Bülent Arınç, gazetecilerin Reyhanlı saldırısıyla ilgili olarak Başbakan Erdoğan’ın Esad rejimini işaret ettiği ve ’Elimizde belgeler var’ dediğini hatırlatması ve bu belgelerin neler olduğunu sorması üzerine şunları söyledi:
"Başbakanımızın bu konuşması yanında İçişleri Bakanımız da defalarca bu konuda yakalanan şahısların kimler olduğu, kimlerle irtibatlı olduğu konusunda bazı açıklamalar yaptı. Şu anda yargı süreci başlamış durumda. Bildiğiniz gibi yakalananlardan itiraf edenler var. Bu itiraf edenlerin bağlantıları ortaya çıkarılmaya çalışılıyor. O bağlantılar tamamlandığında soruşturma evresi bitmiş olacak ve yargı süreci başlamış olacak. Bu soruşturma süreci gizli olduğundan ancak iddianame tanzim edildikten sonra kovuşturma sürecinin açık olabileceğinden bahsetmiştim. Ama biz bu bağlantıları şu anda hemen hemen İçişleri Bakanlığımızın verdiği bilgilerle soruşturma safhasında şu ana kadarki ifadeler, ikrar, tutanaklar, mahkeme huzurunda birbirini teyit eden ifadelerden anlıyoruz ki; hem Türkiye içerisinde bu işin boyutu hem de Türkiye dışında bu işin planlayıcıları, azmettiricileri ve tedarikçileri var. En iyi bu konuda soruşturma sürecinin bitmesini beklemek. Ona da çok az bir zaman kaldığını söylüyorum."
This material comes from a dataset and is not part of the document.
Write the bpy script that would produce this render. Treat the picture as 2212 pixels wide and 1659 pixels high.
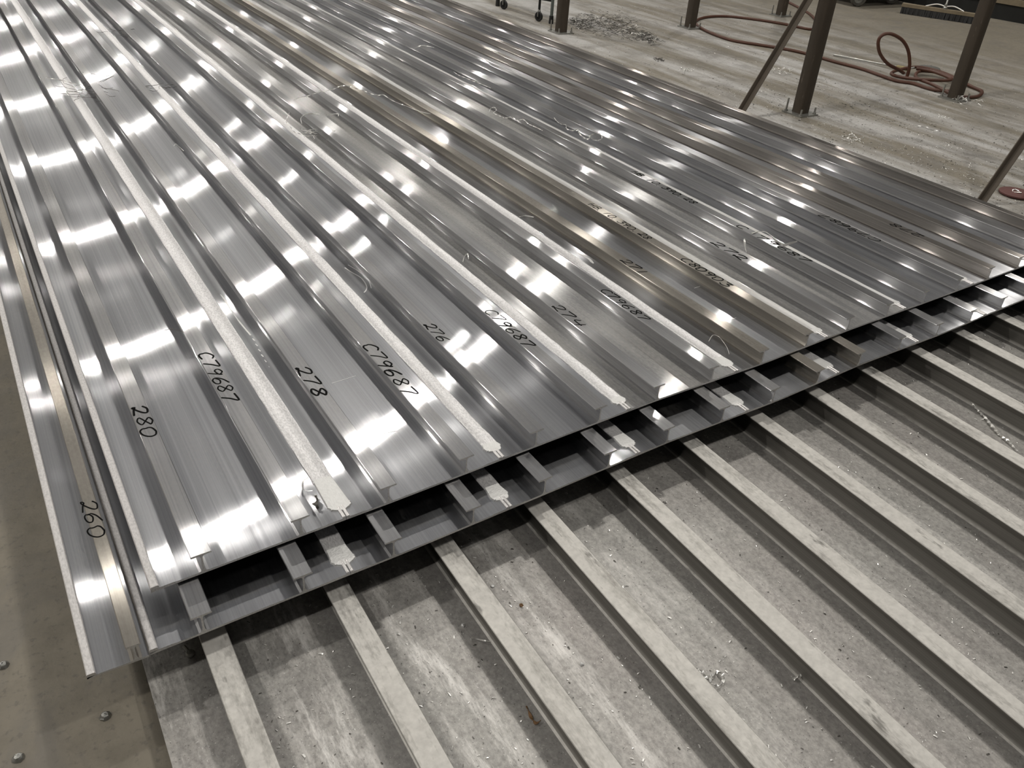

MAVİ MARMARA MAĞDURLARINA ÖDENECEK TAZMİNAT
Başbakan Yardımcısı Bülent Arınç’a, Mavi Marmara saldırısı sırasında hayatını kaybeden vatandaşların ailelerine ödenecek tazminat konusunda İsrail tarafıyla gerçekleşen görüşmeler de soruldu. Ödenecek tazminatın belirlenip belirlenmediği sorusu üzerine Arınç şunları kaydetti:
"Bu konu henüz bitmedi, üzerinde çalışmalar devam ediyor. Bugüne kadarki temaslar sırasında bazı konularda anlaşma sağlanmıştı, yani tazminatın hangi konuları kapsayacağı, hangi parametreler esas alınarak tazminat konusunda bir anlaşma yapılabileceği; ancak bir-iki konu var ki o konular henüz netleşmedi. Biz bunların üzerinde çalışmalarımıza devam ediyoruz. Üçüncü bir toplantı konusunda da henüz bir yer ve tarih belirlenmiş değil, buna ihtiyaç da kalmayabilir. Ancak sorduğunuz için söylüyorum, şöyle bir paradigma konusunda belki bir iki çalışma daha yapmamız gerekecek. Bildiğiniz gibi 3 sene sonra İsrail açıkça ve alenen özür dilemişti. Bu özürle bağlantılı olarak da iki konu daha var. Bu tazminat konusudur, bir diğer konu da şüphesiz Filistin’e ve Gazze’ye uygulanan ambargo ve ablukaların kaldırılması konusudur. Bunların üçü de eşzamanlıdır; yani ’biri bitsin öbürüne başlayalım, öbürü bitsin ne zaman bitecekse ondan sonra ona sıra gelsin’ böyle bir anlayışın içerisinde değiliz. Özellikle üçüncü konu üzerinde İsrail’in şüphesiz olumlu adımlar atması, bu konuda verdiği taahhütlere de sadık kalması gerekiyor. Evet Sayın Başbakan Gazze ziyaretinde belki gelinen noktayı görebilecektir ama o güne kadar İsrail’in Gazze abluka ve ambargosuna karşı hangi pozitif adımları attığını ve bu konuda verdiği sözlerin ne kadarını uygulayabildiğini görmemiz gerekiyor. İkinci konu da, Mavi Marmara’ya yapılan bir saldırıdır, bir haksız fiildir. 9 yurttaşımız hayatını kaybetmiş, pek çok yaralı ve pek çok mağdur ortaya çıkmıştır. Bu haksız fiili tazminata yol açan bir sebep olarak görüyoruz. Ve dolayısıyla hukuk açısından tazminat taleplerimizi açıkça özür dilenmiş olmasıyla birlikte bunun bir haksız fiil olduğunun da tespit edilmesine bağlıyoruz. Bu hiçbir kişinin ’ya çok kötü olmuş, çok üzüldük, bu üzüntümüzün karşılığında size şöyle bir yardım yapalım da bu üzüntümüzü hafifletelim’ demesini beklemiyoruz. Bu bir üzüntünün karşılığı değildir. Bu bir haksız, korsanlık yoluyla yapılan bir haksız fiilin karşılığı olarak mutlaka yerine getirilmelidir. Size iki ipucu verdim, bu iki ipucu pek çok konularda anlaşmış olmamıza rağmen meselenin bu şekliyle kabul edilip edilmemesine bağlı olarak gerçekleşecektir. Bir üçüncüsü de şüphesiz özür, tazminatla beraber hiç zaman kaybetmeden İsrail’in Filistin’e ve Gazze’ye uyguladığı haksız ambargonun biran önce kaldırılması şartına da bağlıdır. Buradan bunu da söylemek durumunda kaldım."